▶ _WRITTEN REQUEST_
Search the data for the word "objects" and copy every line that contains it.

▶ _SOURCE MATERIAL_
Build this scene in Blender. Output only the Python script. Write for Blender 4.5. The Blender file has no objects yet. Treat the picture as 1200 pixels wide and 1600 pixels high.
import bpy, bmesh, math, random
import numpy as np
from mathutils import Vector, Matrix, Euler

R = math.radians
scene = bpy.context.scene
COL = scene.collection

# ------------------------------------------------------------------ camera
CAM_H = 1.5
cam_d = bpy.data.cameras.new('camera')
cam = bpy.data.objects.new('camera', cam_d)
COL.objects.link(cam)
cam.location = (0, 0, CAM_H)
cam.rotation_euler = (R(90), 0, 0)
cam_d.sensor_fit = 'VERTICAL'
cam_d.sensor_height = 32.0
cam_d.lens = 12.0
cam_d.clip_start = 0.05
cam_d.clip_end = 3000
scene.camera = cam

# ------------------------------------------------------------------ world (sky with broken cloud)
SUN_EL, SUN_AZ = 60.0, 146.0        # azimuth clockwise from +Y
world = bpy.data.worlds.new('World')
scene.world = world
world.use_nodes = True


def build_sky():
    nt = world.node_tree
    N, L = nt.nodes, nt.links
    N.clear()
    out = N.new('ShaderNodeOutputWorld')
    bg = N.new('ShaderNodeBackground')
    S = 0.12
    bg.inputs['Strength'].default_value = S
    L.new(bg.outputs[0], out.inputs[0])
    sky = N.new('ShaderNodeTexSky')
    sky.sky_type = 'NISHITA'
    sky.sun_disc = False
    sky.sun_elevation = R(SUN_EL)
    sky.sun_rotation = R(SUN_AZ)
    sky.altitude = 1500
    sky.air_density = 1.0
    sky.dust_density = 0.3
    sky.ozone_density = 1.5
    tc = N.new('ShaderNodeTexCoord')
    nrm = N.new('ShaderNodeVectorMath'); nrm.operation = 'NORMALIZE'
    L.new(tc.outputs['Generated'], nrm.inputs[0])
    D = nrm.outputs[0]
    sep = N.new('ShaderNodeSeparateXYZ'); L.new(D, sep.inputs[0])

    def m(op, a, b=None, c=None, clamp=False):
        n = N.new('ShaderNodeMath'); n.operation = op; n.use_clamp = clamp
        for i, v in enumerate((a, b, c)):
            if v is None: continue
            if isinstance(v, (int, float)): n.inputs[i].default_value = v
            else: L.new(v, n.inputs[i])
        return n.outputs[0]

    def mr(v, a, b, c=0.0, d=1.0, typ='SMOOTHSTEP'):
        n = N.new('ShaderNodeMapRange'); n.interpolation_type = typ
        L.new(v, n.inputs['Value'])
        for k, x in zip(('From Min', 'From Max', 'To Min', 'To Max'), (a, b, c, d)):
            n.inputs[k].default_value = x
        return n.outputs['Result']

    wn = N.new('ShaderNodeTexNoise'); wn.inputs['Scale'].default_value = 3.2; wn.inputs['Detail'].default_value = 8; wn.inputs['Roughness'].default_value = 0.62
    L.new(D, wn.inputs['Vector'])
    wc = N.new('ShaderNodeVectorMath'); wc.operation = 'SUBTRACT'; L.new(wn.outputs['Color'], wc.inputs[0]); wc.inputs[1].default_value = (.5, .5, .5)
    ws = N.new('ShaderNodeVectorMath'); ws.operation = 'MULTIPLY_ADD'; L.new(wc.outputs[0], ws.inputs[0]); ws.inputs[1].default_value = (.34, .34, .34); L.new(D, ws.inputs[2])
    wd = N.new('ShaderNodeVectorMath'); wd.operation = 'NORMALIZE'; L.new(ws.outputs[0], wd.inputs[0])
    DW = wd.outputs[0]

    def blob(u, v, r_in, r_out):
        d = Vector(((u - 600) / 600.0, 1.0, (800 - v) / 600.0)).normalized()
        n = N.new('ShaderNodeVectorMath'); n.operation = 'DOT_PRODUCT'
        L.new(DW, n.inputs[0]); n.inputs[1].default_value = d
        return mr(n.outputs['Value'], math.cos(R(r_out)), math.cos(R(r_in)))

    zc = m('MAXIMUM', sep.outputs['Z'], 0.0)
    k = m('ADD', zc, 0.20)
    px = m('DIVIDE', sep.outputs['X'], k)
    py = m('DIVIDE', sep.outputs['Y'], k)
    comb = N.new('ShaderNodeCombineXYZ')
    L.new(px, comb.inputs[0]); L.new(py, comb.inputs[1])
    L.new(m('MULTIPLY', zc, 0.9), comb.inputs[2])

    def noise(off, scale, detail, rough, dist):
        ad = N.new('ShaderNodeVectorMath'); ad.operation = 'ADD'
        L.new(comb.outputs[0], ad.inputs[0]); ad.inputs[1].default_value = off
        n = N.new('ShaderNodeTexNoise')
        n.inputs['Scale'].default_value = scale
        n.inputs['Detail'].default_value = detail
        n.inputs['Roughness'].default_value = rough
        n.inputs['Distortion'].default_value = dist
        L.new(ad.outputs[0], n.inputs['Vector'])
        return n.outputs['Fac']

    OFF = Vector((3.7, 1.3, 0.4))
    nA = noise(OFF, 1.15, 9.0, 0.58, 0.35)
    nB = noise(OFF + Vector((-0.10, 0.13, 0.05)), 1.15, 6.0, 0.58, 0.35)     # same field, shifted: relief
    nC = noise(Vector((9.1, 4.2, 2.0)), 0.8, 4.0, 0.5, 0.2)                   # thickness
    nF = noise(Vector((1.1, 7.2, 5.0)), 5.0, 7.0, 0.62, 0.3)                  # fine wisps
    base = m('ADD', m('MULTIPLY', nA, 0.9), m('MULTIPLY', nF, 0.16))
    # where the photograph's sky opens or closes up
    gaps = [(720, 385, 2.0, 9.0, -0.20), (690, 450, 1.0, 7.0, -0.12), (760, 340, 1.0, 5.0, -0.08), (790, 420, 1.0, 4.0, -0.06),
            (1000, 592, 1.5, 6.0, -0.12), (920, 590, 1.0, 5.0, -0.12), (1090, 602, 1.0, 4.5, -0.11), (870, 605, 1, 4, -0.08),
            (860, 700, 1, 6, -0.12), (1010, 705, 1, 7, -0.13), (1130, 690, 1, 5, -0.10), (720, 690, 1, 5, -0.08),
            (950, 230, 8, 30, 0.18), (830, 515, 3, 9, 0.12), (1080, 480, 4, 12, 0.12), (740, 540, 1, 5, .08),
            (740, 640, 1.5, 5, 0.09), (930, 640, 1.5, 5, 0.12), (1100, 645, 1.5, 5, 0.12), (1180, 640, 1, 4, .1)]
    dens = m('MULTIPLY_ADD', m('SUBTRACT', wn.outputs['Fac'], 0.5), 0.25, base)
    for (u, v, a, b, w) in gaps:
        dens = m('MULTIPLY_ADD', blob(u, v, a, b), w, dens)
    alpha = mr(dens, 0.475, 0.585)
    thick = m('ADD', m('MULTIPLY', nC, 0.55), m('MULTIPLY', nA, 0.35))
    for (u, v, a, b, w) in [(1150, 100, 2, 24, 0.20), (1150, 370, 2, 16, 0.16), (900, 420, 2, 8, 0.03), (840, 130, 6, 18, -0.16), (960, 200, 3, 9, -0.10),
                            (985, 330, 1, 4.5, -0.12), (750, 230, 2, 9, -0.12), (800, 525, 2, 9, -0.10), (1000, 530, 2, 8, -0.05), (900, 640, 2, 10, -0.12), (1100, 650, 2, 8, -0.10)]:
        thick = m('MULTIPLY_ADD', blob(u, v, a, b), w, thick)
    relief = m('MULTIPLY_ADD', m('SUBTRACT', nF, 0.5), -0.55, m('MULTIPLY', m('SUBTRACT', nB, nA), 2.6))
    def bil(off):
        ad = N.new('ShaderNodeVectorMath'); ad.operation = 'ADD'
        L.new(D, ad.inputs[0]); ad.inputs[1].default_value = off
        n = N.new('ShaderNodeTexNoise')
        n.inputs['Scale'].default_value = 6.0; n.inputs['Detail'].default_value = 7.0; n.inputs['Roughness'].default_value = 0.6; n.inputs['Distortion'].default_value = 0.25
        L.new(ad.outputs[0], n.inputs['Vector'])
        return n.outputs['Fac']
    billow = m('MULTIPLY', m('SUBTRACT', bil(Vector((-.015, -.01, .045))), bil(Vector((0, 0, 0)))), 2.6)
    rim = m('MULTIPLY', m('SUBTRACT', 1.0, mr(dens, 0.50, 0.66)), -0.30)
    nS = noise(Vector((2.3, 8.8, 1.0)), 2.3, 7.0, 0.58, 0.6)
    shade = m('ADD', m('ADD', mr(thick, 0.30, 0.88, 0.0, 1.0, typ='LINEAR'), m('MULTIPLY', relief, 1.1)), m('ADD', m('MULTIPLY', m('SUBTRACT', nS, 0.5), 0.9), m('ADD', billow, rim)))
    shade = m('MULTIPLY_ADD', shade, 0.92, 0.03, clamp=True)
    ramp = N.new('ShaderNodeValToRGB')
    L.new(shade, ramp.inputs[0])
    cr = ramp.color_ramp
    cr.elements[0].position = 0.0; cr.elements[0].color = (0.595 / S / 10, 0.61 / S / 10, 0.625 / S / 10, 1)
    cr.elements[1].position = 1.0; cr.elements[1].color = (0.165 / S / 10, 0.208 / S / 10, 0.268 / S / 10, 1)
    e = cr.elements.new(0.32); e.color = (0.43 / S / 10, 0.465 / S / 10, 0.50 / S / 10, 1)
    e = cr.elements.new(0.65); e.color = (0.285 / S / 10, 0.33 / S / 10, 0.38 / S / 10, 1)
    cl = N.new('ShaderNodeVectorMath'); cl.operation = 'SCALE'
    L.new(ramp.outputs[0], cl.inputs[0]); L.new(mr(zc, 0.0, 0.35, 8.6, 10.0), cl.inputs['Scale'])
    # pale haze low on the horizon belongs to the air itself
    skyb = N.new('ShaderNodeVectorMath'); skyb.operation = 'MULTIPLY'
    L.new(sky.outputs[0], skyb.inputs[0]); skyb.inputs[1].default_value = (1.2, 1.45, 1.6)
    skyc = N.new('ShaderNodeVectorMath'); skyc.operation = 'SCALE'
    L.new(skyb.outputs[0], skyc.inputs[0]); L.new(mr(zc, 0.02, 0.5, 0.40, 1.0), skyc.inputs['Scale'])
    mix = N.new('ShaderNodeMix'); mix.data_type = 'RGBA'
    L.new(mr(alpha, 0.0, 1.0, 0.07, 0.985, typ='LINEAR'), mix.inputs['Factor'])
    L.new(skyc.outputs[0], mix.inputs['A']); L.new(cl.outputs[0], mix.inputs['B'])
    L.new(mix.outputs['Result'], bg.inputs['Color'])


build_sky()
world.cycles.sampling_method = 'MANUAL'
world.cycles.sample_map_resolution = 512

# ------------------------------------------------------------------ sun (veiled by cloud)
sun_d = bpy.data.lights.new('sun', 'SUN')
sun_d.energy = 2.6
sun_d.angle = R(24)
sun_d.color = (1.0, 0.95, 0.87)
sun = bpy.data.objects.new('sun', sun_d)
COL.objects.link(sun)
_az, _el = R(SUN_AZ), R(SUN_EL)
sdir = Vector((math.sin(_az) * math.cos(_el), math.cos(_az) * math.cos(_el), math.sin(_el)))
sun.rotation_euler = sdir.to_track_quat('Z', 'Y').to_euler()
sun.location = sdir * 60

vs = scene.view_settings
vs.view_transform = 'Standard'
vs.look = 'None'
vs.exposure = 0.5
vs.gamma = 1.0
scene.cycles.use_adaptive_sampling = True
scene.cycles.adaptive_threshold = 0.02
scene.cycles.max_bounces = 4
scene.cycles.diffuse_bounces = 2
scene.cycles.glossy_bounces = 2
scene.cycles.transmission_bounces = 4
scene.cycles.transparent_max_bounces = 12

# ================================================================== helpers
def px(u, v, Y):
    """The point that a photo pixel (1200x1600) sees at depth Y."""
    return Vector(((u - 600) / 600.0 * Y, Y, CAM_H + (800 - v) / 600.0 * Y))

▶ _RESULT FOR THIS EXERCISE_
Build this scene in Blender. Output only the Python script. Write for Blender 4.5. The Blender file has no objects yet. Treat the picture as 1200 pixels wide and 1600 pixels high.
cam = bpy.data.objects.new('camera', cam_d)
COL.objects.link(cam)
sun = bpy.data.objects.new('sun', sun_d)
COL.objects.link(sun)